-- start of Data section --

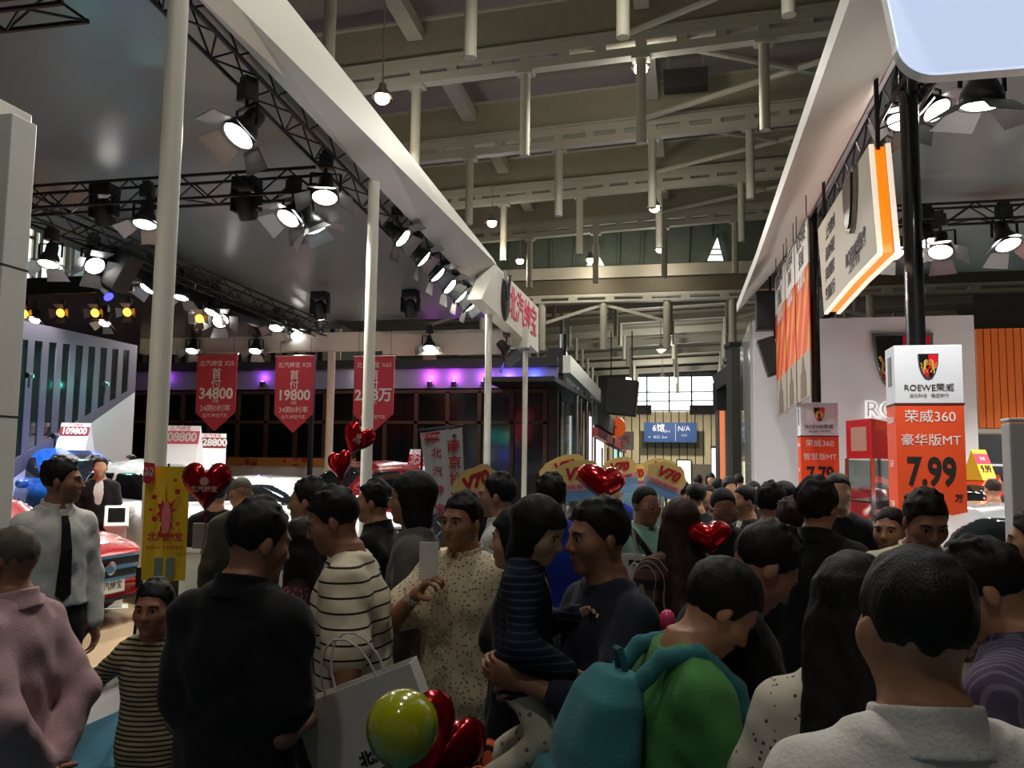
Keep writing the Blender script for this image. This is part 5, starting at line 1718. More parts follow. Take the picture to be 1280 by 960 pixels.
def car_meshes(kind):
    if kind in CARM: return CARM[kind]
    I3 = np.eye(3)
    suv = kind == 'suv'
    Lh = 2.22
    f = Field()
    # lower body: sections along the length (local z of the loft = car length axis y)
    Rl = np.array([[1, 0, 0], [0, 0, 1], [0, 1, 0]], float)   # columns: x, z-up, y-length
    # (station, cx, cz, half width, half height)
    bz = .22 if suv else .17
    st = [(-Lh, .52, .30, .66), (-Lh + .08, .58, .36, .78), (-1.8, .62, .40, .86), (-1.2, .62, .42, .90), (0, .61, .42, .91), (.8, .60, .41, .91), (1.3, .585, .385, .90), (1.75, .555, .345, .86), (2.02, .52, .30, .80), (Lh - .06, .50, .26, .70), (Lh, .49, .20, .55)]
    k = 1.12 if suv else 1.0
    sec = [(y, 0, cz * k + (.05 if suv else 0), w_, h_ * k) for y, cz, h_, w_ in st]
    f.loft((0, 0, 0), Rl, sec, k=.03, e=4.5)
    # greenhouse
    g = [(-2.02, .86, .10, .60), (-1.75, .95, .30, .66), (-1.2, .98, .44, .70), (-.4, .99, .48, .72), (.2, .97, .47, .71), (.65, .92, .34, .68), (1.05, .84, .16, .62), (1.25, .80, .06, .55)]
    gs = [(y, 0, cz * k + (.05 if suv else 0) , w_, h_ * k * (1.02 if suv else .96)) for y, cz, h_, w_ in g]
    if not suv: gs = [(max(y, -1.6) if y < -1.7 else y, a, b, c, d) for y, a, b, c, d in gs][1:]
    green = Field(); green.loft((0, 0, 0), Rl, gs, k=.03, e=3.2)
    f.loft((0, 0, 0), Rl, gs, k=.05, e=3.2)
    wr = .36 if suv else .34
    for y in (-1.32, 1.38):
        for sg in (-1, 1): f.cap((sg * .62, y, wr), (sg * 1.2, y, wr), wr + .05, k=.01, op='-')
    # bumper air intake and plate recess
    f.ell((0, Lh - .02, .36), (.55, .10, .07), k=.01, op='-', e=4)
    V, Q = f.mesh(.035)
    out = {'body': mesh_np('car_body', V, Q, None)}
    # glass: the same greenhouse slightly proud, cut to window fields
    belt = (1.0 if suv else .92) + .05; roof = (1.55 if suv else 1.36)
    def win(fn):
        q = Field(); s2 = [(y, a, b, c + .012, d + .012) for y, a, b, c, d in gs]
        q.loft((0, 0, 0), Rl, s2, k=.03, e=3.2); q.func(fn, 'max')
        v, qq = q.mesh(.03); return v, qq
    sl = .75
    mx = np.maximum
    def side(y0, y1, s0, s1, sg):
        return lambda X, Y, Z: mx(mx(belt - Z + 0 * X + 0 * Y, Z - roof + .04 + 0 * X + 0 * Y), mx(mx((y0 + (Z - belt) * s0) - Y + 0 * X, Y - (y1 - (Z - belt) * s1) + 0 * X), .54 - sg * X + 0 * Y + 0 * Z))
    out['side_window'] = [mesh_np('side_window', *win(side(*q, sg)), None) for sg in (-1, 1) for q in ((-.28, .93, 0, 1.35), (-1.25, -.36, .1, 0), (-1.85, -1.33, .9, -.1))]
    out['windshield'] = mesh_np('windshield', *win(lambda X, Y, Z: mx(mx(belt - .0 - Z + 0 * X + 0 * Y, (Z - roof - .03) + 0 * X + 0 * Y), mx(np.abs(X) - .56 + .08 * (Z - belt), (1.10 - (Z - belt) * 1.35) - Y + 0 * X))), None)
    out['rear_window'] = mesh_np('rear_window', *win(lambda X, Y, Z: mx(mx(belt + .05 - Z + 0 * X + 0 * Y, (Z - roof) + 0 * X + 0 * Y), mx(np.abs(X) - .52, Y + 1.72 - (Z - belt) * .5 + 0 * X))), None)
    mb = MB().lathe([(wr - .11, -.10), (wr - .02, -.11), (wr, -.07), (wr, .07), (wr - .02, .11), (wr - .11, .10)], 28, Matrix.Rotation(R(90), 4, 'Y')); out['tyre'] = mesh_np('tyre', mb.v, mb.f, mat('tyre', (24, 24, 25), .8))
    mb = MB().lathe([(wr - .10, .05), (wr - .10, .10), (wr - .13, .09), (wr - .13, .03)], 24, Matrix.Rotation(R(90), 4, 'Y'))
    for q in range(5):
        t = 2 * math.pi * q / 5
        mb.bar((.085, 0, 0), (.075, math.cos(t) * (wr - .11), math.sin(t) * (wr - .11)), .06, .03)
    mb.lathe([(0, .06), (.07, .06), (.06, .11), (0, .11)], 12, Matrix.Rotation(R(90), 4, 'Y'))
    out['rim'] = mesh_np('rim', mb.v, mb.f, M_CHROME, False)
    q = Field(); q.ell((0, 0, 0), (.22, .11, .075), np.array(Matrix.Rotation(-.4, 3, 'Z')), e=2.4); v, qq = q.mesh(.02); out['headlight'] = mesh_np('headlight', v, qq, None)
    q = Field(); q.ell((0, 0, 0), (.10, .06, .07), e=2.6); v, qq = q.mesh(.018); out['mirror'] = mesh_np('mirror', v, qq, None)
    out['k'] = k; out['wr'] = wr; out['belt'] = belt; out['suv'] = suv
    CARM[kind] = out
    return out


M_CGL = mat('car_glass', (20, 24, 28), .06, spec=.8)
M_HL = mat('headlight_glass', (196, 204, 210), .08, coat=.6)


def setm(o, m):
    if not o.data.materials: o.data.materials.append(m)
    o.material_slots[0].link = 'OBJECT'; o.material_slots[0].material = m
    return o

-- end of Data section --

Reproduce all of the data exactly, omitting each picture it holds.

Expected answer:
Keep writing the Blender script for this image. This is part 5, starting at line 1718. More parts follow. Take the picture to be 1280 by 960 pixels.
def car_meshes(kind):
    if kind in CARM: return CARM[kind]
    I3 = np.eye(3)
    suv = kind == 'suv'
    Lh = 2.22
    f = Field()
    # lower body: sections along the length (local z of the loft = car length axis y)
    Rl = np.array([[1, 0, 0], [0, 0, 1], [0, 1, 0]], float)   # columns: x, z-up, y-length
    # (station, cx, cz, half width, half height)
    bz = .22 if suv else .17
    st = [(-Lh, .52, .30, .66), (-Lh + .08, .58, .36, .78), (-1.8, .62, .40, .86), (-1.2, .62, .42, .90), (0, .61, .42, .91), (.8, .60, .41, .91), (1.3, .585, .385, .90), (1.75, .555, .345, .86), (2.02, .52, .30, .80), (Lh - .06, .50, .26, .70), (Lh, .49, .20, .55)]
    k = 1.12 if suv else 1.0
    sec = [(y, 0, cz * k + (.05 if suv else 0), w_, h_ * k) for y, cz, h_, w_ in st]
    f.loft((0, 0, 0), Rl, sec, k=.03, e=4.5)
    # greenhouse
    g = [(-2.02, .86, .10, .60), (-1.75, .95, .30, .66), (-1.2, .98, .44, .70), (-.4, .99, .48, .72), (.2, .97, .47, .71), (.65, .92, .34, .68), (1.05, .84, .16, .62), (1.25, .80, .06, .55)]
    gs = [(y, 0, cz * k + (.05 if suv else 0) , w_, h_ * k * (1.02 if suv else .96)) for y, cz, h_, w_ in g]
    if not suv: gs = [(max(y, -1.6) if y < -1.7 else y, a, b, c, d) for y, a, b, c, d in gs][1:]
    green = Field(); green.loft((0, 0, 0), Rl, gs, k=.03, e=3.2)
    f.loft((0, 0, 0), Rl, gs, k=.05, e=3.2)
    wr = .36 if suv else .34
    for y in (-1.32, 1.38):
        for sg in (-1, 1): f.cap((sg * .62, y, wr), (sg * 1.2, y, wr), wr + .05, k=.01, op='-')
    # bumper air intake and plate recess
    f.ell((0, Lh - .02, .36), (.55, .10, .07), k=.01, op='-', e=4)
    V, Q = f.mesh(.035)
    out = {'body': mesh_np('car_body', V, Q, None)}
    # glass: the same greenhouse slightly proud, cut to window fields
    belt = (1.0 if suv else .92) + .05; roof = (1.55 if suv else 1.36)
    def win(fn):
        q = Field(); s2 = [(y, a, b, c + .012, d + .012) for y, a, b, c, d in gs]
        q.loft((0, 0, 0), Rl, s2, k=.03, e=3.2); q.func(fn, 'max')
        v, qq = q.mesh(.03); return v, qq
    sl = .75
    mx = np.maximum
    def side(y0, y1, s0, s1, sg):
        return lambda X, Y, Z: mx(mx(belt - Z + 0 * X + 0 * Y, Z - roof + .04 + 0 * X + 0 * Y), mx(mx((y0 + (Z - belt) * s0) - Y + 0 * X, Y - (y1 - (Z - belt) * s1) + 0 * X), .54 - sg * X + 0 * Y + 0 * Z))
    out['side_window'] = [mesh_np('side_window', *win(side(*q, sg)), None) for sg in (-1, 1) for q in ((-.28, .93, 0, 1.35), (-1.25, -.36, .1, 0), (-1.85, -1.33, .9, -.1))]
    out['windshield'] = mesh_np('windshield', *win(lambda X, Y, Z: mx(mx(belt - .0 - Z + 0 * X + 0 * Y, (Z - roof - .03) + 0 * X + 0 * Y), mx(np.abs(X) - .56 + .08 * (Z - belt), (1.10 - (Z - belt) * 1.35) - Y + 0 * X))), None)
    out['rear_window'] = mesh_np('rear_window', *win(lambda X, Y, Z: mx(mx(belt + .05 - Z + 0 * X + 0 * Y, (Z - roof) + 0 * X + 0 * Y), mx(np.abs(X) - .52, Y + 1.72 - (Z - belt) * .5 + 0 * X))), None)
    mb = MB().lathe([(wr - .11, -.10), (wr - .02, -.11), (wr, -.07), (wr, .07), (wr - .02, .11), (wr - .11, .10)], 28, Matrix.Rotation(R(90), 4, 'Y')); out['tyre'] = mesh_np('tyre', mb.v, mb.f, mat('tyre', (24, 24, 25), .8))
    mb = MB().lathe([(wr - .10, .05), (wr - .10, .10), (wr - .13, .09), (wr - .13, .03)], 24, Matrix.Rotation(R(90), 4, 'Y'))
    for q in range(5):
        t = 2 * math.pi * q / 5
        mb.bar((.085, 0, 0), (.075, math.cos(t) * (wr - .11), math.sin(t) * (wr - .11)), .06, .03)
    mb.lathe([(0, .06), (.07, .06), (.06, .11), (0, .11)], 12, Matrix.Rotation(R(90), 4, 'Y'))
    out['rim'] = mesh_np('rim', mb.v, mb.f, M_CHROME, False)
    q = Field(); q.ell((0, 0, 0), (.22, .11, .075), np.array(Matrix.Rotation(-.4, 3, 'Z')), e=2.4); v, qq = q.mesh(.02); out['headlight'] = mesh_np('headlight', v, qq, None)
    q = Field(); q.ell((0, 0, 0), (.10, .06, .07), e=2.6); v, qq = q.mesh(.018); out['mirror'] = mesh_np('mirror', v, qq, None)
    out['k'] = k; out['wr'] = wr; out['belt'] = belt; out['suv'] = suv
    CARM[kind] = out
    return out


M_CGL = mat('car_glass', (20, 24, 28), .06, spec=.8)
M_HL = mat('headlight_glass', (196, 204, 210), .08, coat=.6)


def setm(o, m):
    if not o.data.materials: o.data.materials.append(m)
    o.material_slots[0].link = 'OBJECT'; o.material_slots[0].material = m
    return o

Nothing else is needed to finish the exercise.